The punitive actions unveiled on Thursday by US President Donald Trump, including tariffs on $60 billion worth of Chinese goods, underscores growing fears in Washington that the United States is losing its competitive edge over China, an American writer and retired professor says.
“The US…is losing its competitive position in the world markets and is using unfounded accusation against China as a pretext to impose tariffs,” said James Petras, a professor emeritus of sociology at Binghamton University in Binghamton, New York, and adjunct professor at Saint Mary's University in Halifax, Nova Scotia in Canada.
“The lost of competitiveness by the US is in part due to its enormous spending on arms and its overseas military bases and its heavy emphasis on the financial Wall Street speculative economy,” Petras told Press TV on Thursday.
“Instead of introspection and internal rectification, its externalizing its problems to China” he added.
The US fell out of the top three in a global competitiveness ranking last year, as executives’ perception of the world’s largest economy deteriorated after President Donald Trump’s election.
The US slipped one spot to fourth in an annual ranking published by the World Competitiveness Center, a research group located at the IMD business school in Switzerland.
The US now trails the much smaller economies of Hong Kong, Singapore and Switzerland in the competitiveness ranking.
Trump said Thursday he will impose tariffs on up to $60 billion in Chinese imports to reduce the massive US trade deficit with China and retaliate against the alleged theft of American intellectual property.
Trump signed a presidential memorandum that would impose restrictions on Chinese imports and investment in the US, raising fears of a global trade war.

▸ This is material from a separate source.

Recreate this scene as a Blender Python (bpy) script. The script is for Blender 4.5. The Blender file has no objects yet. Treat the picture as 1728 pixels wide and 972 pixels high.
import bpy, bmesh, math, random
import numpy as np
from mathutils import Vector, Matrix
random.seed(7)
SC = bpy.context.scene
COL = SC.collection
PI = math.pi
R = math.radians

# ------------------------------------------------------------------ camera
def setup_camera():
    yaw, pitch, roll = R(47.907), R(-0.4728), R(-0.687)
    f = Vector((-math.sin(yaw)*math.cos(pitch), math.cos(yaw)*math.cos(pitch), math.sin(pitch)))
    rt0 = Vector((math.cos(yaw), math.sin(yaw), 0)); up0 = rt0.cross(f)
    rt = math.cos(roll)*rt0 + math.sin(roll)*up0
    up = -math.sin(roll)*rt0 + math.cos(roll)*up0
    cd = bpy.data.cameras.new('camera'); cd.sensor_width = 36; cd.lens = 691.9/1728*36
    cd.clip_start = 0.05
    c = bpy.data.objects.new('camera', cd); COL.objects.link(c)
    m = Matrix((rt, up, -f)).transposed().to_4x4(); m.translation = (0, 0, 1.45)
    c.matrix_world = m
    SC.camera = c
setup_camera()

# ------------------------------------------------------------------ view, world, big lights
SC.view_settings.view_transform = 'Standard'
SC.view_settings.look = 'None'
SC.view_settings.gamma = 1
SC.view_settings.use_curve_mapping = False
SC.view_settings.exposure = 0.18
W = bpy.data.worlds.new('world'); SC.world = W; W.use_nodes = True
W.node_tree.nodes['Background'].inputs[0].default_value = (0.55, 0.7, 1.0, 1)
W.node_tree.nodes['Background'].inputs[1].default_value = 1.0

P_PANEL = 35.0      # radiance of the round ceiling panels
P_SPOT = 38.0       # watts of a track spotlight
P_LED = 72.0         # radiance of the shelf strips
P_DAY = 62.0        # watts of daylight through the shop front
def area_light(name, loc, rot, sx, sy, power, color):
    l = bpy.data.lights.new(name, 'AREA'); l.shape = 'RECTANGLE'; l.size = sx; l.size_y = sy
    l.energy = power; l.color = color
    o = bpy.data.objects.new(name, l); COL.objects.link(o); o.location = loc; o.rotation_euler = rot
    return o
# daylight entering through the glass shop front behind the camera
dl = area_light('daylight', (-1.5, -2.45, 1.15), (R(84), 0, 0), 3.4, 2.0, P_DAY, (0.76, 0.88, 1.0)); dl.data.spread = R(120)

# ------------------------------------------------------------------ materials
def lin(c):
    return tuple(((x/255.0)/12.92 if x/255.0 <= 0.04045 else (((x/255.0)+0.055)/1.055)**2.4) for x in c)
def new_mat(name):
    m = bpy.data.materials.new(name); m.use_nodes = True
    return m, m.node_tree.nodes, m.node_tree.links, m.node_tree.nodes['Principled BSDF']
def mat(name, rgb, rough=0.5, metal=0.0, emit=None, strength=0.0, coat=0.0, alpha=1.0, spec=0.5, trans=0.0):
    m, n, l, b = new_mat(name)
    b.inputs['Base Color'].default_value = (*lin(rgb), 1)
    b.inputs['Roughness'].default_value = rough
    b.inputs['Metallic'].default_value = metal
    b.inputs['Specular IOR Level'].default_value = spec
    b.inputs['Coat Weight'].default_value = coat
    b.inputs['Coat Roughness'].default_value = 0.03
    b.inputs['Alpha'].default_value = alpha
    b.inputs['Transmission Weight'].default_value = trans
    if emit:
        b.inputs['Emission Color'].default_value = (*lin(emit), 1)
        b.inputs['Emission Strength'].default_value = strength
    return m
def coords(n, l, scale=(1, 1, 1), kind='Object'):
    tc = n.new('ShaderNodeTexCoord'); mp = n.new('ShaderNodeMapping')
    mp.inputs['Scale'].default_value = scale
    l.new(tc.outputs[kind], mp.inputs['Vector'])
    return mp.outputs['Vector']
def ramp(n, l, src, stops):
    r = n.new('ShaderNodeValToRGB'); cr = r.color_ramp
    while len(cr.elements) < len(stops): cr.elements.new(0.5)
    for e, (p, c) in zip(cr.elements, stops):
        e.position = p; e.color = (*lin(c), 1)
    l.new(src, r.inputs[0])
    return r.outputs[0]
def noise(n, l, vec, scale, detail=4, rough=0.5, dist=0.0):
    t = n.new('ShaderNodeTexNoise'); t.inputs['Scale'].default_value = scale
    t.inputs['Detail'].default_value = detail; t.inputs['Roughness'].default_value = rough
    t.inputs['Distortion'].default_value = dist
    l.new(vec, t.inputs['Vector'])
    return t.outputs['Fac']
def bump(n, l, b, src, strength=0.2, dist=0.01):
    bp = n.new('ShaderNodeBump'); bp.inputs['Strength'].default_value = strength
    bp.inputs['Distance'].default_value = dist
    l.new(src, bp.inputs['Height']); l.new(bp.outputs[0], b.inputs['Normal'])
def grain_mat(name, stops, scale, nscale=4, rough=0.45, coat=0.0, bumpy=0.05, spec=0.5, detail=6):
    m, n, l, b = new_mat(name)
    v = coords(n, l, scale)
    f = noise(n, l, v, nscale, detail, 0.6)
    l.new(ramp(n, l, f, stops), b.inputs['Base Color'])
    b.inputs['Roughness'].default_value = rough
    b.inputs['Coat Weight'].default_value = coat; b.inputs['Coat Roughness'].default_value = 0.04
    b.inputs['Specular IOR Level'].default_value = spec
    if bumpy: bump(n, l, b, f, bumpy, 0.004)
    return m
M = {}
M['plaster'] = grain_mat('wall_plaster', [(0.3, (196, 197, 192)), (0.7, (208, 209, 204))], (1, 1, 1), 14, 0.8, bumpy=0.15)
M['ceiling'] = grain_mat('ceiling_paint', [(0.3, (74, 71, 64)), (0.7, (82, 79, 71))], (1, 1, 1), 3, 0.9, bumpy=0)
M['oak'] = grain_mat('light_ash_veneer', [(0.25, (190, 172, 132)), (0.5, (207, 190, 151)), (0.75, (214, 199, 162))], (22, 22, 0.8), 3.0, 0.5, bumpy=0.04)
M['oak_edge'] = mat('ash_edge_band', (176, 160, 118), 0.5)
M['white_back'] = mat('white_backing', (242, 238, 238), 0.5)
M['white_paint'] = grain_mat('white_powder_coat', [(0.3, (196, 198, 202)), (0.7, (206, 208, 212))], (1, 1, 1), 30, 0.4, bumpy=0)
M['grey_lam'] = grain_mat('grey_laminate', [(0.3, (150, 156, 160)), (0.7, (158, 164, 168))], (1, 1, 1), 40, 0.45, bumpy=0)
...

Trump directed US Trade Representative Robert Lighthizer to identify and publish a proposed list of products that could be subject to tariffs.
The move, which comes on the heels of the Trump administration's steel and aluminum tariffs, has already been met with threats of retaliation from China.
The goods deficit with China alone rose 8 percent during Trump’s first year in office to a record $375 billion, or nearly half the total global gap between US imports and exports
The new measures are part of Trump’s so-called “America First” policy, which seeks to rewrite the rules of global commerce in favor of the US.
Trump has repeatedly blamed unfair trade deals and abusive practices by low-wage countries like China and Mexico for the massive US trade deficit and the loss of high-paying US factory jobs.